Paralelamente à Constituição do país, e às vezes contra ela, existem subconstituições não escritas que regulam as relações internas dos diversos grupos sociais. Na subconstituição da PM, está estabelecido que bater pode. Não se trata de uma regra que se vá sair alardeando por aí. É algo mais sutil, mais recôndito e tácito, mas que finca raízes na mais poderosa das imcubadeiras _ a mente. A culpa também não é só da PM. Ela reflete uma indecisão da sociedade, ou de quem manda na sociedade, quanto a ser realmente recomendável abrir mão do recurso à pancada.
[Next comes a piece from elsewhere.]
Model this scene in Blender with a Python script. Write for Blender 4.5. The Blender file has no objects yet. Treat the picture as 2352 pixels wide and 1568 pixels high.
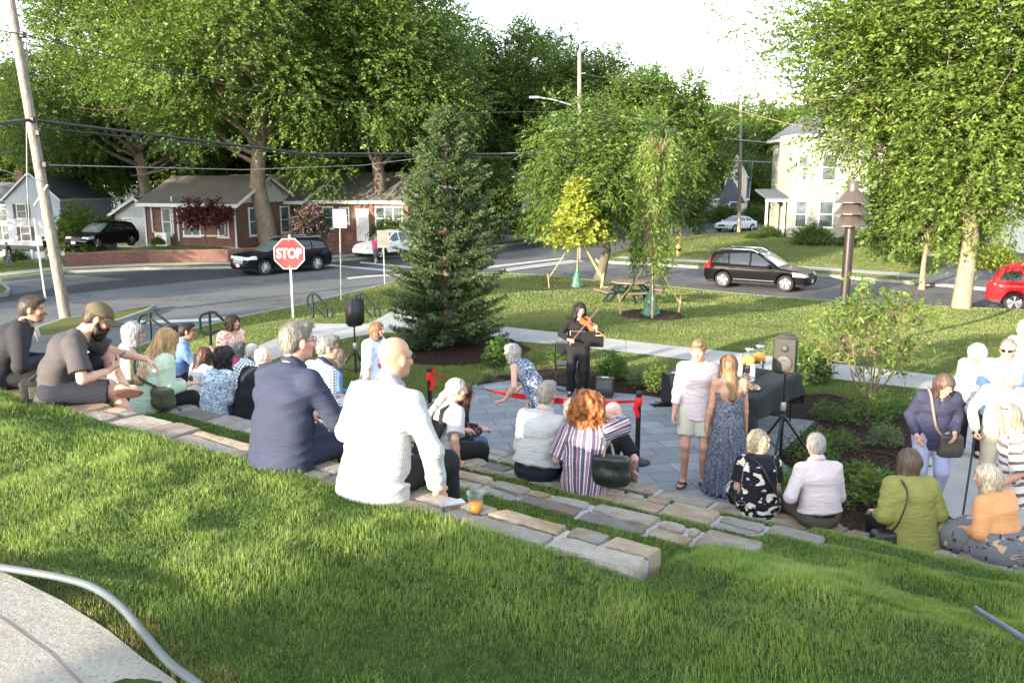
import bpy, bmesh, math, random
import numpy as np
from mathutils import Vector, Matrix
rad = math.radians
SC = bpy.context.scene
COL = SC.collection
# ---------------------------------------------------------------- camera, world, sun, exposure
CAMH, PITCH = 3.6, rad(10.9)
cam = bpy.data.cameras.new('camera'); cam_o = bpy.data.objects.new('camera', cam); COL.objects.link(cam_o)
cam.sensor_width = 36; cam.lens = 36 * 1898 / 2352; cam.clip_start = 0.05; cam.clip_end = 2000
cam_o.location = (0, 0, CAMH); cam_o.rotation_euler = (rad(90) - PITCH, 0, 0)
SC.camera = cam_o
SUN_EL, SUN_PHI = rad(11.0), rad(42)          # the sun stands low behind the camera, to its left
SUN_DIR = Vector((-math.sin(SUN_PHI) * math.cos(SUN_EL), -math.cos(SUN_PHI) * math.cos(SUN_EL), math.sin(SUN_EL)))
W = bpy.data.worlds.new('World'); SC.world = W; W.use_nodes = True
nt = W.node_tree; nt.nodes.clear()
sky = nt.nodes.new('ShaderNodeTexSky'); sky.sky_type = 'NISHITA'; sky.sun_disc = False
sky.sun_elevation = rad(24); sky.sun_rotation = math.atan2(SUN_DIR.x, SUN_DIR.y)
sky.sun_elevation = SUN_EL
sky.altitude = 0; sky.air_density = 1.0; sky.dust_density = 1.0; sky.ozone_density = 1.0
bg = nt.nodes.new('ShaderNodeBackground'); bg.inputs['Strength'].default_value = 0.15
wo = nt.nodes.new('ShaderNodeOutputWorld')
hs = nt.nodes.new('ShaderNodeHueSaturation'); hs.inputs['Saturation'].default_value = .55; nt.links.new(sky.outputs[0], hs.inputs['Color']); nt.links.new(hs.outputs[0], bg.inputs[0]); nt.links.new(bg.outputs[0], wo.inputs[0])
sl = bpy.data.lights.new('sun', 'SUN'); sl.energy = 2.8; sl.angle = rad(0.5); sl.color = (1.0, 0.86, 0.66)
so = bpy.data.objects.new('sun', sl); COL.objects.link(so); so.rotation_euler = SUN_DIR.to_track_quat('Z', 'Y').to_euler()
so.location = (-30, -30, 30)
SC.view_settings.view_transform = 'Standard'; SC.view_settings.look = 'None'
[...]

E se eles, não só os bandidos, mas os miseráveis, os deserdados e os náufragos sociais em geral, perdem o medo e avançam, uma vez claramente estabelecido que não haverá mais pancada?

Na subconstituição do grupo que, naquela noite, se reuniu no Gilberto Salomão e depois saiu em busca de aventuras, está estabelecido que atear fogo a gente que dorme na rua pode. Não que eles quisessem matar o suposto mendigo. Possivelmente, não queriam. Mas para jovens como eles, com muitos carros, muito tempo disponível, muita ânsia de diversão e prazer e tratados com muita tolerância, gente estendida na rua pode oferecer o fecho que faltava a uma bela noitada. Não todos, certamente, pois há jovens ricos e com os mesmos confortos que não chegariam a tanto, mas, para uma parcela talvez não pequena deles, gente que dorme ao relento pode ser objeto de diversão tão grande como galo em briga de galo, ou tão emocionante como boi em farra de boi. No dia seguinte, conta-se a história e dão-se boas risadas, no Gilberto Salomão.